STATED TASK: Using the listing below, set down each line from the line containing "for i in range(3): MB().bbox(-.02, .03, .15" through the line containing "# back skirt", both ends included, exactly and with nothing added.
***** PROVIDED RECORDS
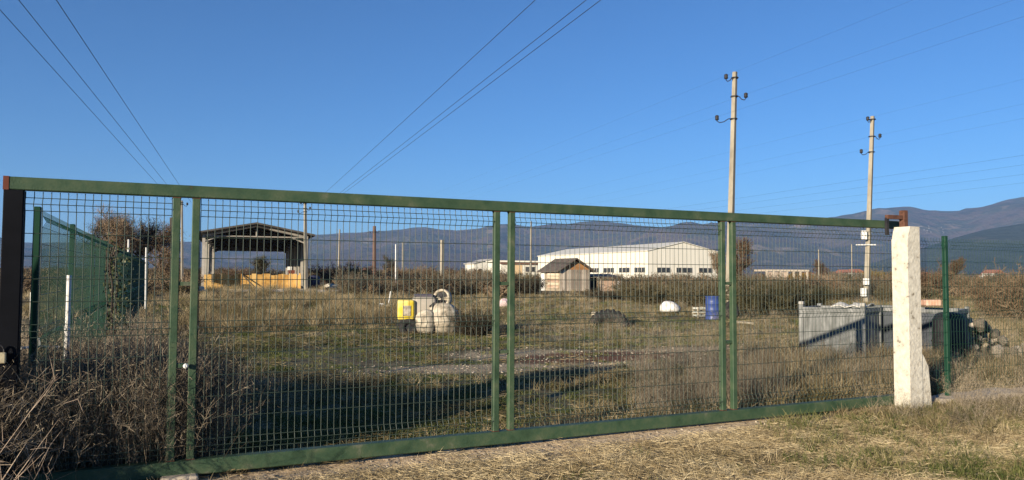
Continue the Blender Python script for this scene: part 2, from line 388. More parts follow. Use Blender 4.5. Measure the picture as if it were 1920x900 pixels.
def shed():
    base = at(380, 541, 70); base.z = 0; W, Lg, E, Rg = 9.4, 31, 5.25, 6.15
    t = thing('open_shed', 'open steel frame shed with dark pitched roof and yellow timber partition inside', 'shed', base, HANG)
    cm = MB().bbox(-.13, .13, -.13, .13, 0, E).mesh('column', STEEL)
    for y in [i * Lg / 6 for i in range(7)]:
        for x in (0, W): link('column', cm, t, (x, y, 0))
    # roof, two slopes with thickness and overhang
    for sgn in (0, 1):
        m = MB(); o = 1.0 if sgn == 0 else .75; dz = o * (Rg - E) / (W / 2)
        x0, x1 = (-o, W / 2) if sgn == 0 else (W + o, W / 2)
        z0, z1 = E + .3 - dz, Rg + .3
        m.add([(x0, -1.0, z0), (x1, -1.0, z1), (x1, Lg + 1, z1), (x0, Lg + 1, z0), (x0, -1.0, z0 - .16), (x1, -1.0, z1 - .16), (x1, Lg + 1, z1 - .16), (x0, Lg + 1, z0 - .16)],
              [(0, 1, 2, 3), (7, 6, 5, 4), (0, 4, 5, 1), (1, 5, 6, 2), (2, 6, 7, 3), (3, 7, 4, 0)])
        m.build('roof', ROOFD, t)
    for i in range(7):
        y = i * Lg / 6; m = MB()
        m.tube([(0, y, E - .1), (W / 2, y, Rg + .02), (W, y, E - .1)], .12, 4)
        m.tube([(0, y, E - .75), (W * .14, y, E - .3 + .1)], .07, 4); m.tube([(W, y, E - .75), (W * .86, y, E - .2)], .07, 4)
        if i in (0, 6): m.tube([(0, y, E - .15), (W, y, E - .15)], .06, 4); m.tube([(W / 2, y, E - .15), (W / 2, y, Rg)], .05, 4)
        m.build('roof_truss', STEEL if i == 0 else DARK, t)
    for i in range(6):
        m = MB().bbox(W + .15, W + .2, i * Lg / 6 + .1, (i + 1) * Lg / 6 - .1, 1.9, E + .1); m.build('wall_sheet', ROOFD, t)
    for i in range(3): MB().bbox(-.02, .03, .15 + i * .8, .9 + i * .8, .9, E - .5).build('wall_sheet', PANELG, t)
    MB().bbox(-1, W + 1.2, -2.5, Lg, -.2, .06).build('floor_slab', CONC2, t)
    # back skirt (dark eave panel at the far end)
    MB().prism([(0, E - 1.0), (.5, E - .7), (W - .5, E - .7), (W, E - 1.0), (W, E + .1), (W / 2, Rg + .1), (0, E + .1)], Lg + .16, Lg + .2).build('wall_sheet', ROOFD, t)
    tf = thing('timber_partition', 'row of yellow timber boards standing inside the open shed', 'partition', base, HANG)
    rr = random.Random(5); x = .35; k = 0
    while x < W - .4:
        wd = rr.uniform(.3, .5); h = 1.45 + rr.uniform(-.12, .1)
        MB().bbox(x, x + wd - .03, 2.0 + rr.uniform(-.05, .05), 2.07, .06, h).build('board', OSB, tf)
        x += wd; k += 1
    y = .2
    while y < 1.6:
        wd = rr.uniform(.4, .6); MB().bbox(W - .5, W - .44, y, y + wd - .03, .06, 1.5 + rr.uniform(-.1, .1)).build('board', OSB, tf); y += wd
    sp = tag(MB().bbox(.1, .75, -.35, -.25, .06, 1.42).build('board_stack', OSB), 'short yellow board leaning on the left column of the open shed', 'board'); sp.location = base; sp.rotation_euler = (0, 0, HANG)
    br = tag(MB().tube([(4.8, 1.2, .06), (3.5, 1.8, 1.4)], .06, 5).build('prop_beam', DARK), 'dark slanting prop in front of the yellow partition', 'beam'); br.location = base; br.rotation_euler = (0, 0, HANG)
    bx = thing('pallet_crate', 'red and white crates on the yellow boards at the right of the open shed', 'crate', base + Vector((0, 0, 1.55)), HANG)
    MB().bbox(W - 1.5, W - .9, 2.2, 2.7, 0, .35).build('crate_body', REDP, bx); MB().bbox(W - 1.6, W - 1.2, 2.25, 2.65, .352, .7).build('crate_lid', WHITEP, bx)
    MB().bbox(W - 1.2, W - 1.05, 2.3, 2.5, -1.49, 0).build('crate_stand', WOOD, bx)
    tk = thing('water_tank', 'dark blue tank beside the right column of the open shed', 'tank', onground(at(588, 541, 76)), 0)
    MB().lathe([(.5, 0), (.62, .1), (.62, 1.1), (.45, 1.3), (.15, 1.35)], 16).build('tank_body', mat('dark_blue', [(.02, .022, .05), (.035, .04, .08)], rough=.6), tk, True)
shed()

def warehouse():
    P = Vector((25.2, 137, 0)); W, Lg, E, Rg = 15.8, 48, 6.1, 7.75
    t = thing('warehouse', 'long cream clad warehouse with gabled end and strip windows', 'warehouse', P, R(23))
    m = MB(); m.prism([(0, 0), (W, 0), (W, E), (W / 2, Rg), (0, E)], 0, Lg); m.build('wall', CREAM, t)
    for sgn in (0, 1):
        x0 = -.25 if sgn == 0 else W + .25; m = MB(); z0 = E - .05
        m.add([(x0, -.2, z0), (W / 2, -.2, Rg + .1), (W / 2, Lg + .2, Rg + .1), (x0, Lg + .2, z0), (x0, -.2, z0 + .12), (W / 2, -.2, Rg + .22), (W / 2, Lg + .2, Rg + .22), (x0, Lg + .2, z0 + .12)],
              [(3, 2, 1, 0), (4, 5, 6, 7), (0, 1, 5, 4), (3, 7, 6, 2), (0, 4, 7, 3), (1, 2, 6, 5)]); m.build('roof', CREAM, t)
    def win(c0, c1, side, z0=2.1, z1=3.0):
        m = MB()
        if side == 'f': m.bbox(c0, c1, -.06, .05, z0 - .08, z1 + .08)
        else: m.bbox(-.06, .05, c0, c1, z0 - .08, z1 + .08)
        wn = m.build('window', PANELG, t); k = 3; dw = (c1 - c0) / k
        for i in range(k):
            a, b = c0 + i * dw + .1, c0 + (i + 1) * dw - .1
            (MB().bbox(a, b, -.09, -.062, z0, z1) if side == 'f' else MB().bbox(-.09, -.062, a, b, z0, z1)).build('pane', GLASS, wn)
    for a, b in ((1.9, 4.9), (6.2, 9.9), (11.3, 14.6)): win(a, b, 'f')
    for a, b in ((.8, 4.6), (6.2, 10.2), (12, 16.2), (18, 21), (24, 27.5)): win(a, b, 's')
    MB().bbox(-.03, .0, 0, Lg, 0, .9).build('plinth_band', CONC2, t)
    # lower wing at the left
    Q = at(1008, 516, 184); Q.z = 0
    q = thing('office_wing', 'low white annexe with brown eaves left of the warehouse', 'building', Q, R(23))
    MB().bbox(-9.8, 0, 0, 9, 0, 4.6).build('wall', CREAM, q); MB().bbox(-10.3, .2, -.5, 9.3, 4.6, 5.0).build('roof', mat('white_fascia', [(.66, .62, .52), (.72, .68, .58)]), q)
    MB().bbox(-10.1, .15, -.42, -.02, 4.1, 4.55).build('eaves', BROWNT, q); MB().bbox(-7.3, -4.2, -.06, .02, 1.6, 3.9).build('door', mat('tan_door', [(.5, .36, .2), (.56, .42, .26)]), q)
    for x in (-3.4, -1.7): 
        wn = MB().bbox(x, x + 1.1, -.06, .02, 2.2, 3.6).build('window', PANELG, q); MB().bbox(x + .1, x + 1.0, -.09, -.062, 2.3, 3.5).build('pane', GLASS, wn)
    Q = at(932, 516, 196); Q.z = 0
    q = thing('cottage', 'small cream building behind ochre trees left of the white annexe', 'building', Q, R(23))
    MB().prism([(-6.5, 0), (0, 0), (0, 5.3), (-2, 5.5), (-6.5, 4.4)], 0, 7).build('wall', CREAM, q)
    MB().prism([(-6.9, 4.32), (-2, 5.52), (.3, 5.3), (.3, 5.45), (-2, 5.68), (-6.9, 4.45)], -.3, 7.3).build('roof', PANELG, q)
    for x in (-5.4, -2.4): wn = MB().bbox(x, x + 1.2, -.06, .02, 1.8, 3.1).build('window', PANELG, q); MB().bbox(x + .12, x + 1.08, -.09, -.062, 1.9, 3.0).build('pane', GLASS, wn)
warehouse()

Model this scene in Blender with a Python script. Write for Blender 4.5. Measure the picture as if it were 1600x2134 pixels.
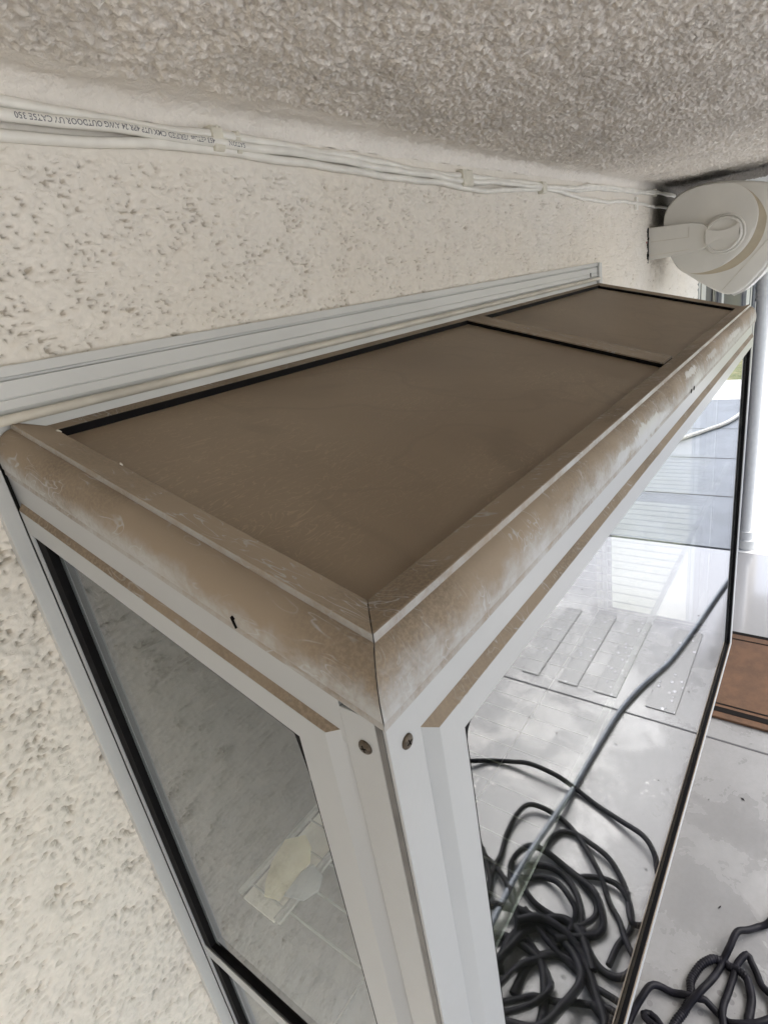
import bpy, bmesh, math, random
import numpy as np
from mathutils import Vector, Matrix
random.seed(7)
for o in list(bpy.data.objects): bpy.data.objects.remove(o, do_unlink=True)
SC = bpy.context.scene
COL = SC.collection
U = 0.65                      # metres per working unit
def W(x, q, z): return (U*x, -U*q, U*z)     # x along the wall, q out from it, z up
S = 0.3012                    # fall of the window's roof
def F(x, q, h): return (x, q, h - S*q)
L = 2.2512                    # length of the window
QW = -0.5534                  # wall plane
FL = -3.0                     # patio floor
CEIL = 0.590

# ---------------------------------------------------------------- camera
Rm = [[0.5918428353236185, 0.7903739318546212, -0.15821221862032836], [-0.3744651789150388, 0.09578828721594365, -0.9222800191982714], [0.7137912076064176, -0.6050897882768328, -0.3526591272984007]]
cam = bpy.data.cameras.new('camera'); camo = bpy.data.objects.new('camera', cam); COL.objects.link(camo)
right = Vector((Rm[0][0], -Rm[0][1], Rm[0][2])); down = Vector((Rm[1][0], -Rm[1][1], Rm[1][2])); fwd = Vector((Rm[2][0], -Rm[2][1], Rm[2][2]))
m = Matrix((right, -down, -fwd)).transposed().to_4x4()
m.translation = Vector(W(-0.22660566, 0.22584759, 0.28635594))
camo.matrix_world = m
cam.sensor_fit = 'VERTICAL'; cam.sensor_height = 24; cam.lens = 24*1164.6456/2134
cam.clip_start = 0.01; cam.clip_end = 500
SC.camera = camo

# ---------------------------------------------------------------- light
wd = bpy.data.worlds.new('World'); SC.world = wd; wd.use_nodes = True
nt = wd.node_tree; nt.nodes.clear()
out = nt.nodes.new('ShaderNodeOutputWorld'); bg = nt.nodes.new('ShaderNodeBackground'); sky = nt.nodes.new('ShaderNodeTexSky'); hs = nt.nodes.new('ShaderNodeHueSaturation')
sky.sky_type = 'NISHITA'; sky.sun_disc = False
SUN_EL, SUN_AZ = math.radians(50), math.radians(40)     # azimuth from +X (along the wall) towards open side (-Y)
sd = Vector((math.cos(SUN_EL)*math.cos(SUN_AZ), -math.cos(SUN_EL)*math.sin(SUN_AZ), math.sin(SUN_EL)))
sky.sun_elevation = SUN_EL; sky.sun_rotation = math.atan2(sd.x, sd.y)
sky.air_density = 1.0; sky.dust_density = 3.0
hs.inputs['Saturation'].default_value = 0.6
bg.inputs['Strength'].default_value = 0.15
nt.links.new(sky.outputs[0], hs.inputs['Color']); nt.links.new(hs.outputs[0], bg.inputs[0]); nt.links.new(bg.outputs[0], out.inputs[0])
sl = bpy.data.lights.new('sun', 'SUN'); sl.energy = 1.4; sl.angle = math.radians(45); sl.color = (1, .985, .96)
so = bpy.data.objects.new('sun', sl); COL.objects.link(so); so.rotation_euler = sd.to_track_quat('Z', 'Y').to_euler()
SC.view_settings.view_transform = 'Standard'; SC.view_settings.look = 'None'; SC.view_settings.gamma = 1
SC.view_settings.exposure = 1.56
SC.render.engine = 'CYCLES'
SC.cycles.max_bounces = 10; SC.cycles.transparent_max_bounces = 24; SC.cycles.diffuse_bounces = 5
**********
ANSWER TO THIS PROBLEM:
    for i in range(3): MB().bbox(-.02, .03, .15 + i * .8, .9 + i * .8, .9, E - .5).build('wall_sheet', PANELG, t)
    MB().bbox(-1, W + 1.2, -2.5, Lg, -.2, .06).build('floor_slab', CONC2, t)
    # back skirt (dark eave panel at the far end)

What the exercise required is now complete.